Ignasi Prat: Each initiative that brings about more transparency, and generates increased trust from all parts of the value chain, is likely to be well received by the industry as a whole because it guarantees long-term success for each of these parts. The AOP’s goal is only achievable if all parts of the value chain work together in a transparent fashion. In essence, behind the AOP’s call to join up these new standards for brand safety, fraud, and viewability is a call to all the players to act transparently together.

The sell side of the industry has a lot of responsibility for providing quality and verified inventory. Notice that I have excluded the word 'visible' in inventory. It seems as though the AOP doesn’t recommend refunding the advertiser for impressions on non-viewable ads as it does for impressions created by bots.

But what’s the difference between an ad viewed by a robot, and one that hasn’t actually been viewed by human eyes? Why does one impression deserve refunding, and the not the other? (Human) viewability is something that brands care a lot about. For this particular issue, the AOP only recommends following, or exceeding, the standards established by The Media Rating Council (MRC), so the deliverable metrics can offer good practices for increased viewability. It looks like the AOP isn’t too restrictive on viewability, compared to other issues. I don’t know exactly why , but I suppose this is a result of having a viewability tracking methodology and standards based on a pure technical level and doesn’t boil down the essence of viewability.

Do we need new metrics?

Ignasi Prat, CMO, Tappx

Viewability is a metric designed to allow advertisers to only pay for ads that users are capable of viewing. It’s important to highlight this because viewability is, in essence, a subjective metric. That’s because it doesn’t fully depend on technical capabilities, but also on the sight of the subject who is potentially viewing an ad. The current metric is based on whether an ad has loaded 100% of the pixels over five seconds, for example, but cannot account for whether a human eye is looking at it. Being 'viewable' and being 'seen' are not synonyms. We don’t have any clue if the information that the ad needs to communicate to the end user has been processed in a private experience (at a neurological level). But somehow we need to measure this process.

The viewability standard being set at 50% for loading an ad, and for it to be viewed for at least one second, is adequate in terms of technical measurement. But it’s difficult to operate with that on a brand basis, which pursues more than these quantitative metrics, which can be enough for a particular set of websites or apps, but totally useless for other types. It’s not very realistic to say that someone who sees a little more than half of the pixels of an ad for a little more than a second has really processed the image, much less the message behind it. Marketers need to focus on what evolves an ad from 'viewable', to being 'seen'. We’ll most likely witness new metrics emerging soon, due to ever-changing market needs.

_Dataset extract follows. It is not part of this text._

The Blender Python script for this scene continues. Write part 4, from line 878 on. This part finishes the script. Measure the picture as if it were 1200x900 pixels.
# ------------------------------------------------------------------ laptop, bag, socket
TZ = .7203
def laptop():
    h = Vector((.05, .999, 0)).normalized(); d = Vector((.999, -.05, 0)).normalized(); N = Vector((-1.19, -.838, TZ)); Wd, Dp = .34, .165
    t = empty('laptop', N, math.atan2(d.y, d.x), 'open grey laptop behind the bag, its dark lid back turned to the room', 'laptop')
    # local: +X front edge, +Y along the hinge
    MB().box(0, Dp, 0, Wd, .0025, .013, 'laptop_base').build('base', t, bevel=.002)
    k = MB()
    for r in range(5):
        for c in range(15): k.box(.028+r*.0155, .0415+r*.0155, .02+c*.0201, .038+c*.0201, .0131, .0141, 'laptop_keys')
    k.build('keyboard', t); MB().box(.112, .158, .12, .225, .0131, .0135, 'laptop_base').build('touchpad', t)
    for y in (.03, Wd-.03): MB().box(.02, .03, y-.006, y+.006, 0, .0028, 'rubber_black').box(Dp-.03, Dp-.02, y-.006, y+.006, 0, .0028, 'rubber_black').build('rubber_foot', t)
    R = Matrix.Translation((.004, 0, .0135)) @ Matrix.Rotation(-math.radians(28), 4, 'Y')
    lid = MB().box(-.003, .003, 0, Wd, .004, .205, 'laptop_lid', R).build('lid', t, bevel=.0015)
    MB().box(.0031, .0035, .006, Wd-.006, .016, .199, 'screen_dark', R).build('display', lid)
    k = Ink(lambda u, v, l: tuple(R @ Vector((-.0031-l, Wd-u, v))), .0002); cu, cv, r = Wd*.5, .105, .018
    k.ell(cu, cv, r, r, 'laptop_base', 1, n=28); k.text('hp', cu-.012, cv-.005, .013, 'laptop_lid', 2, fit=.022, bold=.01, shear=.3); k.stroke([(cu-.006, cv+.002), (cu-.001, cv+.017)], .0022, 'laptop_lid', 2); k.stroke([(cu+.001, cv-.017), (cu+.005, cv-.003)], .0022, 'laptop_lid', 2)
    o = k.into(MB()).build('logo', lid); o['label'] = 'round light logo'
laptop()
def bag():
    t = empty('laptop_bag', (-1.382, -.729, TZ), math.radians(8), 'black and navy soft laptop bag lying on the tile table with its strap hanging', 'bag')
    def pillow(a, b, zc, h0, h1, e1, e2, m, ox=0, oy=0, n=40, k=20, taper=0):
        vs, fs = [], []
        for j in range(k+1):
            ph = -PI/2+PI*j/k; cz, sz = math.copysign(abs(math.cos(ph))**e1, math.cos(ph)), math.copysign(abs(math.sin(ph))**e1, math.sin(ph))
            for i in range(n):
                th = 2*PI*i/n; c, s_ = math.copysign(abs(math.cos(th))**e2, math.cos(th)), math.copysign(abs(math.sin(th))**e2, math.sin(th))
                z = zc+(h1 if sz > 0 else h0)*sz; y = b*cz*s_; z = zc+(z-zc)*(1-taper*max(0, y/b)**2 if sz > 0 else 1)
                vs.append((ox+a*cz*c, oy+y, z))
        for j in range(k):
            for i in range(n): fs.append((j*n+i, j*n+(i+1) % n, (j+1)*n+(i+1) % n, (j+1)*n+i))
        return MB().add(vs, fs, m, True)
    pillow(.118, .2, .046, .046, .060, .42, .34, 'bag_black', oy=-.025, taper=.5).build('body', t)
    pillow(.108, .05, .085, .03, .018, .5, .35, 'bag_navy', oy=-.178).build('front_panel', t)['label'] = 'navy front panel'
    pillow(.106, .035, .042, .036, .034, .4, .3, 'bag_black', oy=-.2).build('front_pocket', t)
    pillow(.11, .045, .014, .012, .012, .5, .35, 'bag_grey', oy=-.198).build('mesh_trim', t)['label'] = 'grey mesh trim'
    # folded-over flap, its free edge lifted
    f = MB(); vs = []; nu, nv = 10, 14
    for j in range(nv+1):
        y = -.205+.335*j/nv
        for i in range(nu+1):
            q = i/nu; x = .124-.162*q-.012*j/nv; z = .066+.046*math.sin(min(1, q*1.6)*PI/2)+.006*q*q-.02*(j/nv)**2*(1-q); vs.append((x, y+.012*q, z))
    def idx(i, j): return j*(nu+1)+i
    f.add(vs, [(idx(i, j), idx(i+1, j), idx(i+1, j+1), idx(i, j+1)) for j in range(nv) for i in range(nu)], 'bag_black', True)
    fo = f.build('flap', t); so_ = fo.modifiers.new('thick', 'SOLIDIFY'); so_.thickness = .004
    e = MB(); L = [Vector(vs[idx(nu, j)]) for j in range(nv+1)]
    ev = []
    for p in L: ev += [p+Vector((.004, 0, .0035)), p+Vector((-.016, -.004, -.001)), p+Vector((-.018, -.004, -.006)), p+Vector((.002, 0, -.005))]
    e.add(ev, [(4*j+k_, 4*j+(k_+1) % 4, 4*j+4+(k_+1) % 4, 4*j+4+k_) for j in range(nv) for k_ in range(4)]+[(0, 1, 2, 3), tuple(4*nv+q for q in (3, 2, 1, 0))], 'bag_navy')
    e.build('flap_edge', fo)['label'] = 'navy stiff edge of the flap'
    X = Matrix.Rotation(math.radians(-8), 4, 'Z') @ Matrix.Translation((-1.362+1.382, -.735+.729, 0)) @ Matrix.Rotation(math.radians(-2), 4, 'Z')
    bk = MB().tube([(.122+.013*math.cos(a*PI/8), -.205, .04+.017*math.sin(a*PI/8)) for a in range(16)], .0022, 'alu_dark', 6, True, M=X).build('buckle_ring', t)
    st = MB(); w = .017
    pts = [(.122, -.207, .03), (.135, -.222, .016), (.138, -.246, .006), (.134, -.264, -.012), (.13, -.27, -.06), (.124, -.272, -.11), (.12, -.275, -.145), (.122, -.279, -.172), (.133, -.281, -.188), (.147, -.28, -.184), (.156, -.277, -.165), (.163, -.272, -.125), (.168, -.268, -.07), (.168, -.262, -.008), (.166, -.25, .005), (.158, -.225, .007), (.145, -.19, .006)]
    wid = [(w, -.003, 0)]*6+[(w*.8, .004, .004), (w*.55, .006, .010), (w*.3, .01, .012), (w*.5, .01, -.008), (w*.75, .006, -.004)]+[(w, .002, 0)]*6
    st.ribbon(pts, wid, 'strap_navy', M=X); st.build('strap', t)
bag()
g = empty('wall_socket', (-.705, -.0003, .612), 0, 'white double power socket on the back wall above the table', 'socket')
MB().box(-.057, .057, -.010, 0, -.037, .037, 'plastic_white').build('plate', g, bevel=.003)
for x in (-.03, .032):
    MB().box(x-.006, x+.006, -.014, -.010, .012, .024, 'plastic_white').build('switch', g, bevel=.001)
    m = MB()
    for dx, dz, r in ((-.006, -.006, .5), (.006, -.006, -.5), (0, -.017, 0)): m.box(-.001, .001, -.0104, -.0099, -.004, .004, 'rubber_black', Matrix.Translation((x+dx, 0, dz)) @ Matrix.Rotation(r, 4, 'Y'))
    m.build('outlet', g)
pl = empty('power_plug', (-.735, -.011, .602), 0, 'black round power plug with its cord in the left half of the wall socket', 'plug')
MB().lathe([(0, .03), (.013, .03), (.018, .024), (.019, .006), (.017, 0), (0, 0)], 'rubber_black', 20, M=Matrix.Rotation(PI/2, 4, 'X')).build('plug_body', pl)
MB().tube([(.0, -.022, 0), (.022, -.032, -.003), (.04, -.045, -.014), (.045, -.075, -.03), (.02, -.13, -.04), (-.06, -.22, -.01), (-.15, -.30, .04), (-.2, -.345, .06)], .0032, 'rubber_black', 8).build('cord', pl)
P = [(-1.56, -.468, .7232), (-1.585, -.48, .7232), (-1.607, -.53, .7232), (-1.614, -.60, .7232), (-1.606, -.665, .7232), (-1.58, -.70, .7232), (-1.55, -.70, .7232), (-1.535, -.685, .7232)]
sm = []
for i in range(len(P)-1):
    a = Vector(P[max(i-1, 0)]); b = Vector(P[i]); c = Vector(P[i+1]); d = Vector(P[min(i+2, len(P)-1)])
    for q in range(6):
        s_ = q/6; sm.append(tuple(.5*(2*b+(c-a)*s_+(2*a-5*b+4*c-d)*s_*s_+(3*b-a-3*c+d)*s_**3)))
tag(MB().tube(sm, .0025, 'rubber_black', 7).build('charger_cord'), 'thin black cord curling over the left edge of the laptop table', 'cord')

Is the industry moving towards new viewability metrics?

In the AOP’s charter, it claims a horizon goal of 100% viewability. I think that the discussion is not about adding or removing additional metrics, but instead what I consider to be the main KPI of the industry, which is trust. All of the moving parts involved in the ad tech industry must work in favour of showing that this way of doing online advertising works, and offers brands more benefits than headaches. I wouldn’t say that the whole industry is moving to new metrics, but some of the key players work with new metrics derived from the viewability metric. For example, many brands are moving from the classical CPM to viewable CPM (vCPM) for their payment models, confronting the loading ratio versus viewable ratio. This is so as to select and optimise the publishers with better ratios, or simply to measure the time a user is spending on the page where the ads are loaded. But what we still care a great deal about is what’s happening after a viewable impression (i.e. in terms of post-impression behaviour for the user) and how it affects brand lift in the customer journey. The only way to involve the user in the viewability concept is via tracking.

And don’t forget about the agencies – these middlemen are important players in the ad arena, as they act like market entry doors for advertisers. Agencies should not only talk about the technical viewability criteria, or raw data for viewability, but also about the profitability of their digital media planning and how viewability ratios are affected.

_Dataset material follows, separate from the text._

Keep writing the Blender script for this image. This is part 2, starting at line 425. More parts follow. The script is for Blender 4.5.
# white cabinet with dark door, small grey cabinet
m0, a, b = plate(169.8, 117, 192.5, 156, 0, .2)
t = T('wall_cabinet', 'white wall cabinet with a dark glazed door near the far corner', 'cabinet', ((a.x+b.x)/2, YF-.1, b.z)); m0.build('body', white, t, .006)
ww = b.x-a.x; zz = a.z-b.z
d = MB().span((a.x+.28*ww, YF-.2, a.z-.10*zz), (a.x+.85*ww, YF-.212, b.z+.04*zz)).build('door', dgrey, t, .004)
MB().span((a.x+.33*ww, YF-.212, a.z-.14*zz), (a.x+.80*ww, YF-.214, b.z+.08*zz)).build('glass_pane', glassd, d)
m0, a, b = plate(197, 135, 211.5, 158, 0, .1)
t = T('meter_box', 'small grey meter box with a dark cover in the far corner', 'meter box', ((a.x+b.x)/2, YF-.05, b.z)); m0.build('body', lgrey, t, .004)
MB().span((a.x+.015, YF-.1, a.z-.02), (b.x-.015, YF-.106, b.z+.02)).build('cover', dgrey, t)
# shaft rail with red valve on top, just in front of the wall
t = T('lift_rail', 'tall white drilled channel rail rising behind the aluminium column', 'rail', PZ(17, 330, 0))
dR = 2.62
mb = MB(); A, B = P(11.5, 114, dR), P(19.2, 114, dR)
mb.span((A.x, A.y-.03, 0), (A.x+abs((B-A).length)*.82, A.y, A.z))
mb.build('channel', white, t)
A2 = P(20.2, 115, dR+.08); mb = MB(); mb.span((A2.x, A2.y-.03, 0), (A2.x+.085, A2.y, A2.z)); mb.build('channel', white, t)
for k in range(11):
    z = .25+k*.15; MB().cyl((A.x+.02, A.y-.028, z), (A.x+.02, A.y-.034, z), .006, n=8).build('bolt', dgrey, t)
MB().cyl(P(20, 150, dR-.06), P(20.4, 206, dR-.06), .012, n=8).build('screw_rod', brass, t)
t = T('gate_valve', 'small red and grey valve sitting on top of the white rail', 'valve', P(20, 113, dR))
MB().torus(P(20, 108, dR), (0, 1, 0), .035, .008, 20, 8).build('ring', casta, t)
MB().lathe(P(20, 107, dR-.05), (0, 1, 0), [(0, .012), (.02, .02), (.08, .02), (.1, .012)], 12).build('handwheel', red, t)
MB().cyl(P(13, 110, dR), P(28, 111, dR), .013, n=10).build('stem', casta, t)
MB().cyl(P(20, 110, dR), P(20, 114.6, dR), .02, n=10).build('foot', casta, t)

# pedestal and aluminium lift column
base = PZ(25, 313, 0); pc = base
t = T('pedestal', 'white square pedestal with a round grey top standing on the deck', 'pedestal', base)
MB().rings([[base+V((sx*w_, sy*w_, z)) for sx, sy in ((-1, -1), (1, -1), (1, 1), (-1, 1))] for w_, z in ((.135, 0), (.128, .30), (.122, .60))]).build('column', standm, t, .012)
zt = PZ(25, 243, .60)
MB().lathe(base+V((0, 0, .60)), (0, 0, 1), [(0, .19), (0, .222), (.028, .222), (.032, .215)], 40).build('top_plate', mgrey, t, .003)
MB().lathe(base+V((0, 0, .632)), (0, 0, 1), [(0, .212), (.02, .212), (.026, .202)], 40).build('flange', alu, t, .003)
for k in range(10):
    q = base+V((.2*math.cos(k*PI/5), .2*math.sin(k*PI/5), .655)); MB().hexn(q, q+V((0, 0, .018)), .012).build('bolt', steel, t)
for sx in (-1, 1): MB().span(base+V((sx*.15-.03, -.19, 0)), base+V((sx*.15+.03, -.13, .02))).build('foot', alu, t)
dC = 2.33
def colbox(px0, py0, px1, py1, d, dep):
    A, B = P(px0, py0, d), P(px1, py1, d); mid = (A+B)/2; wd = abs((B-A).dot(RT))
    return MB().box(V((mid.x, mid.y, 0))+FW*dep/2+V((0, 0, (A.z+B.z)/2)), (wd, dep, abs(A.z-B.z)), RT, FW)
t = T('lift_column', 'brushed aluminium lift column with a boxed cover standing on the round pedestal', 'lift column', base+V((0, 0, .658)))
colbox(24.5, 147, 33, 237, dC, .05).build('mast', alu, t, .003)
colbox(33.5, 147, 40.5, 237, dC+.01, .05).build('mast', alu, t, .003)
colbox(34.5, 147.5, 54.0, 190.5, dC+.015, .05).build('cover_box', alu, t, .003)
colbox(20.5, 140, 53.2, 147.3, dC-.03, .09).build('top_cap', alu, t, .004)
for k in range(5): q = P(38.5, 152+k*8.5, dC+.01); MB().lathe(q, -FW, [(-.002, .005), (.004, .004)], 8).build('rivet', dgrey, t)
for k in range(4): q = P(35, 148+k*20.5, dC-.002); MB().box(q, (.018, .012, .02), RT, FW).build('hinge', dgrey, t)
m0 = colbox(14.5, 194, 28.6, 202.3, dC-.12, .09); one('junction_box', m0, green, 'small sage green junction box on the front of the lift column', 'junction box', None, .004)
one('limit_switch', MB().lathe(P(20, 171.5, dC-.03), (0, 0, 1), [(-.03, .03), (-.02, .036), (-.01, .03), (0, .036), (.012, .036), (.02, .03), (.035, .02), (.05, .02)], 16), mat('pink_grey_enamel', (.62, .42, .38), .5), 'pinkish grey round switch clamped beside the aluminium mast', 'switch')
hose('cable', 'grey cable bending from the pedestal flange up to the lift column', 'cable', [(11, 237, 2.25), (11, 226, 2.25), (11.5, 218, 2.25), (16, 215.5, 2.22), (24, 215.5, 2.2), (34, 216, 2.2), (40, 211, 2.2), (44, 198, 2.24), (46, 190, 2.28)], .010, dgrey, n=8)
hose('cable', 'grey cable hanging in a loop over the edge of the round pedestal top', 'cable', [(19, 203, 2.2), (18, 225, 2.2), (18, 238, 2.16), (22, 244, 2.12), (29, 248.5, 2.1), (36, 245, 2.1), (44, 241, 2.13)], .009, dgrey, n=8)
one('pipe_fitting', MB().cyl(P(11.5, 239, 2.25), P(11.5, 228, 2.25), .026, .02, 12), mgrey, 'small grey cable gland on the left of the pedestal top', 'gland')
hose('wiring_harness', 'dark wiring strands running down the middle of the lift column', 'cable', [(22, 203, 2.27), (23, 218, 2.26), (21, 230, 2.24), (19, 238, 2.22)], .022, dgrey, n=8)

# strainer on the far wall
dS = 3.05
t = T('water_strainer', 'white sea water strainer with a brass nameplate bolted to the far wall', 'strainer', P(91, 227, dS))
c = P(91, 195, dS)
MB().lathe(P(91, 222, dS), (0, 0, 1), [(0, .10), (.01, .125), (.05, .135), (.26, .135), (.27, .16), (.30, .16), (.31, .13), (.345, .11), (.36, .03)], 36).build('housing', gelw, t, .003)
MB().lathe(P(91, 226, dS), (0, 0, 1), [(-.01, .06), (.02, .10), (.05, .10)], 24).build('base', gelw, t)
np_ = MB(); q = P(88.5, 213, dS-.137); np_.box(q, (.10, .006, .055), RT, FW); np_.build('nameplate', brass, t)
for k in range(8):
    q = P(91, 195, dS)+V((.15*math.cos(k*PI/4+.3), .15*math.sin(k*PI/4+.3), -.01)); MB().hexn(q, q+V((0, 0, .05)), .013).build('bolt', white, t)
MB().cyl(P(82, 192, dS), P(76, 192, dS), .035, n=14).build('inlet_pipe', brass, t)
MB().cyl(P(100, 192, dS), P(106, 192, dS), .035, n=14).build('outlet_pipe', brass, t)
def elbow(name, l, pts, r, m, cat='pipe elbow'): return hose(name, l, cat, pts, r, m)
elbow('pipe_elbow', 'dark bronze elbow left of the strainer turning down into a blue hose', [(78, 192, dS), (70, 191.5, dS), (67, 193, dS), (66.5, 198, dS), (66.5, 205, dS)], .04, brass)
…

Who should actually set these standards? Industry bodies? Vendors? End users?

If all the moving parts of the ad tech industry are committed to setting standards, then it can look forward to a bright and long-term future. Despite its phenomenal growth and significant investment levels, programmatic ad buying is still the new kid on the block.

The learning curve for brands wishing to optimise their ad budgets is still somewhat slow, and somehow the lack of transparency and the dark shadow of ad fraud is always hovering, as are other unethical procedures and techniques. This makes the approach for brands difficult and sometimes unprofitable for publishers.

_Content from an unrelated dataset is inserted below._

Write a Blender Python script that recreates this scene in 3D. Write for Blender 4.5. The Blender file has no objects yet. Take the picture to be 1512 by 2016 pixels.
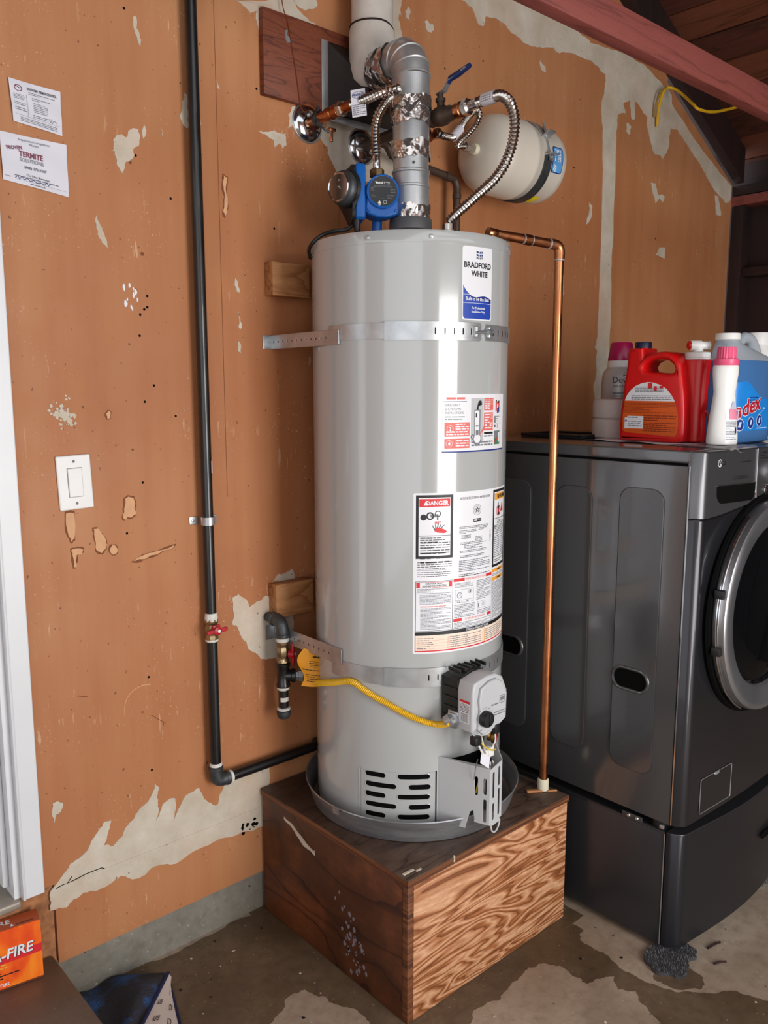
import bpy, bmesh, math, random
from mathutils import Vector, Matrix, noise
S = bpy.context.scene
COL = S.collection
R_ = math.radians
# ---------------------------------------------------------------- camera, world, light, exposure
cd = bpy.data.cameras.new('camera'); cam = bpy.data.objects.new('camera', cd); COL.objects.link(cam)
cam.location = (0, -1.87, 1.48)
cam.rotation_euler = (R_(90 - 8.499), 0, R_(-41.812))
cd.sensor_fit = 'HORIZONTAL'; cd.sensor_width = 36; cd.lens = 36 * 1632.065 / 1512
cd.clip_start = 0.02
S.camera = cam
wd = bpy.data.worlds.new('world'); S.world = wd; wd.use_nodes = True
wd.node_tree.nodes['Background'].inputs[0].default_value = (0.95, 0.97, 1.0, 1)
wd.node_tree.nodes['Background'].inputs[1].default_value = 1.15
def area(name, loc, rot, sx, sy, power, col):
    l = bpy.data.lights.new(name, 'AREA'); l.shape = 'RECTANGLE'; l.size = sx; l.size_y = sy
    l.energy = power; l.color = col
    o = bpy.data.objects.new(name, l); COL.objects.link(o); o.location = loc; o.rotation_euler = rot
    return o
# daylight through the open door opposite the heater wall; the sky lights the rest through the wide opening left of the camera
area('front_door_daylight', (1.42, -3.36, 1.10), (R_(90), 0, 0), 1.2, 1.8, 44, (1.0, 0.98, 0.95))
S.view_settings.view_transform = 'Standard'; S.view_settings.look = 'None'
S.view_settings.gamma = 1; S.view_settings.use_curve_mapping = False
S.view_settings.exposure = 0.53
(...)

We can discuss which model(s) we prefer for establishing industry standards, regulated or decentralised. What viewability aspires to be is an objective metric on its horizon. Nowadays, brands and publishers treat it in a different way, because they use different tools that serve their interests, especially in the app world. I want to highlight the importance of third-party players, like the MRC, which independently audit what’s happening to the market in terms of viewability, and how the information available can be used by both to unite the two sides of the equation.

Where is the industry right now in terms of technology for viewability measurement?

Technology has considerably improved our capabilities to measure viewability. It remains challenging because of the environment in which ads are being served (in-app or mobile web), which devices are being used by users, or who’s going to see the ads (mobile, tablets, laptops, or even connected TVs), and in which ad format (it isn’t wise to measure video ads in the same manner as display banner ads). Advertisers and publishers are working out how they can merge all of these methodologies provided by different solutions into consistent and actionable data. I don’t have a conclusive answer on this because marketers work without homogeneous data. So my advice for advertisers is to discover the right service for each environment and situation.